The first few minutes of the film showed us that Middletown is a simple little place full of poor people doing the best they can, whether fiddling a little to make ends meet, drinking to forget the pain, or watching cock-fighting (chickens, not penises) to while away the boredom. In other words, the townspeople were desperately ordinary.

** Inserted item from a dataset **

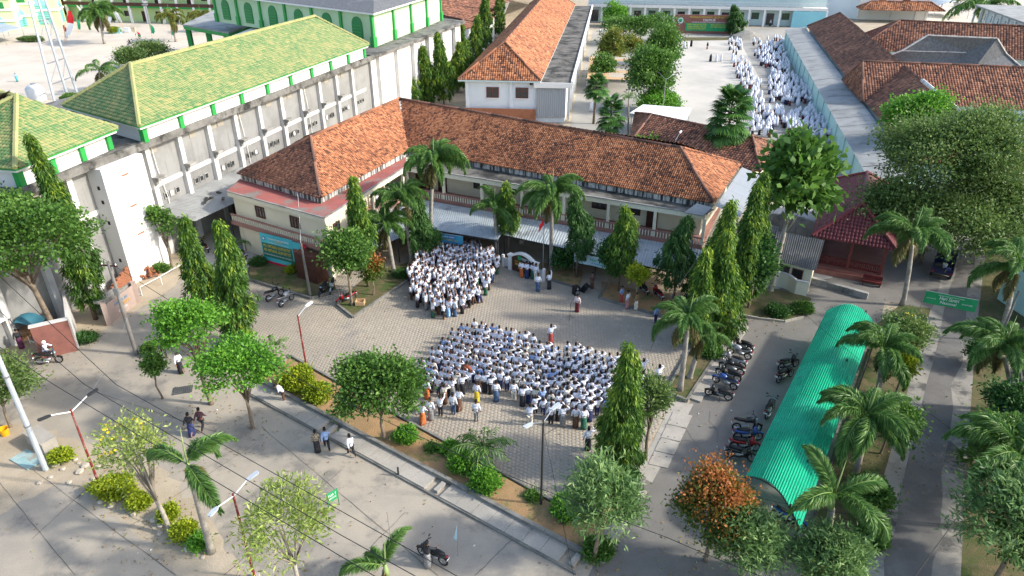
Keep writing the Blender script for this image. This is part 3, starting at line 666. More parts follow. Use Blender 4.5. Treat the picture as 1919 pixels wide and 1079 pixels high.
wing = thing('hall_wing', 'nearer hall wing at the left edge under a yellow-green hip roof', 'building', tuple(HP(-8)))
N2, R2 = G(30, 320, 12.2), G(222, 243, 12.2); u = (R2 - N2).normalized(); v = Vector((-u.y, u.x, 0))
L2 = V3(N2, 0) + v * 11; ap = G(32, 182, 15.4)
# this roof runs to the left, its ridge towards the field
green_roof(wing, V3(N2, 0), L2, V3(R2, 0), ap, ap + v * 2.5 + u * .6, 12.2, 10.63, 3)
# ------------------------------------------------------------------ prayer hall on the same deck
pc = G(703, 88, 10.7); pr_, pl_ = G(826, 38, 10.7), G(408, 40, 10.7)
prayer = thing('prayer_hall', 'tall pale green prayer hall with dark green arched windows', 'building', (pc.x, pc.y, 0))
pu = (pr_ - pc).normalized(); pv = (pl_ - pc).normalized(); pv = Vector((-pu.y, pu.x, 0)) * .0 + pv
PLn = (pl_ - pc).length
q = [V3(pc, 0), V3(pr_, 0), V3(pr_, 0) + pv * PLn, V3(pc, 0) + pv * PLn]
lw = (V3(pc, 0) - V3(H1, 0))
mb = MB(); mb.prism([HP(HL) + Vector((.35, .2, 0)), G(862, 40, 10.6), G(862, 40, 10.6) + pv * 44, HP(HL, -19) + pv * 10], 0, 10.3); mb.build('podium', 'white_wall', prayer)
e1, e2 = HP(HL) + Vector((.5, .3, 0)), V3(G(866, 40, 10.6), 0)
mb = MB(); mb.prism([e1 - pv * .6, e2 - pv * .6 + pu * .6, e2 + pv * 44, e1 + pv * 30], 10.3, 10.68); mb.build('podium_ledge', 'cornice_grime', prayer)
for i in range(6):
    p = e1 + (e2 - e1) * ((i + .3) / 6) - pv * .12; k = MB(); k.box((p.x, p.y, 5.1), (.6, .5, 10.2), math.atan2(pu.y, pu.x)); k.build('pilaster', 'pillar_white', prayer)
mb = MB(); mb.prism(q, 10.69, 15.2); mb.build('wall', 'pale_green', prayer)
rf = [V3(pc, 0) - pu * .9 - pv * .9, V3(pr_, 0) + pu * .9 - pv * .9, V3(pr_, 0) + pu * .9 + pv * 35, V3(pc, 0) - pu * .9 + pv * (PLn + .9)]
mb = MB(); mb.prism(rf, 15.2, 15.42); mb.build('eave_board', 'white_wall', prayer)
mb = MB(); c4 = (rf[0] + rf[2]) / 2; ra, rb = (rf[0] + rf[1]) / 2 + pv * 9, (rf[2] + rf[3]) / 2 - pv * 9
Z = lambda p, z=15.44: V3(p, z)
for f in ([Z(rf[0]), Z(rf[1]), Z(ra, 18.6)], [Z(rf[1]), Z(rf[2]), Z(rb, 18.6), Z(ra, 18.6)], [Z(rf[2]), Z(rf[3]), Z(rb, 18.6)], [Z(rf[3]), Z(rf[0]), Z(ra, 18.6), Z(rb, 18.6)]): mb.face(f)
mb.build('roof', 'grey_tile', prayer)
def arched(parent, p, d, w, h, z, out, mat='green_dark'):
    k = MB(); pts = [(-w / 2, z), (w / 2, z), (w / 2, z + h - w / 2)] + [(w / 2 * math.cos(a * math.pi / 8), z + h - w / 2 + w / 2 * math.sin(a * math.pi / 8)) for a in range(1, 8)] + [(-w / 2, z + h - w / 2)]
    ring = [V3(p + d * x + out * .12, zz_) for x, zz_ in pts]; back = [V3(p + d * x - out * .02, zz_) for x, zz_ in pts]
    k.face(ring); n = len(pts)
    for i in range(n): k.face([ring[i], back[i], back[(i + 1) % n], ring[(i + 1) % n]])
    o = k.build('window', mat, parent)
    for i in range(int(h / .45)):
        b_ = MB(); zc = z + .25 + i * .45
        if zc < z + h - w * .35: b_.bar(V3(p - d * w * .42 + out * .15, zc), V3(p + d * w * .42 + out * .15, zc), .05, .12); b_.build('slat', 'green_paint', o)
    return o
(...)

The only (deliberate?) grotesque in the piece was Gabriel, the brainwashed Presbyterian preacher played by Macfadyen, whose face is built in such a way as to suggest a permanent air of bewildered fury. If I were kind, I would suggest that the Paisleyite rantings of the preacher were a witty comment designed to make us despise Gabriel and his faith. Unfortunately, Brian Kirk is so inept a film-maker that you quickly despise everyone in the movie, leaving the audience to fret their way through eighty-plus minutes of dark, hackneyed tedium. My only respite from this waste of celluloid was a game of "guess the accent" broken up with rounds of "spot the location." Are we surprised that Gaybo ends up stealing his brother's child and suffocating his father? Of course not; he's a bible-bashing preacher and therefore psychotic. All the townspeople stand around looking shocked at the end of the movie, but I suspect that they've just realised what a turkey they've put their names to.

The Northern Ireland Film and Television Commission have a budget to spend, but there are better projects than this feeble enterprise. The only kind thing I can say in favour of this movie is that it has managed to replace "Superman Returns" as the worst film of 2006; one hell of an achievement.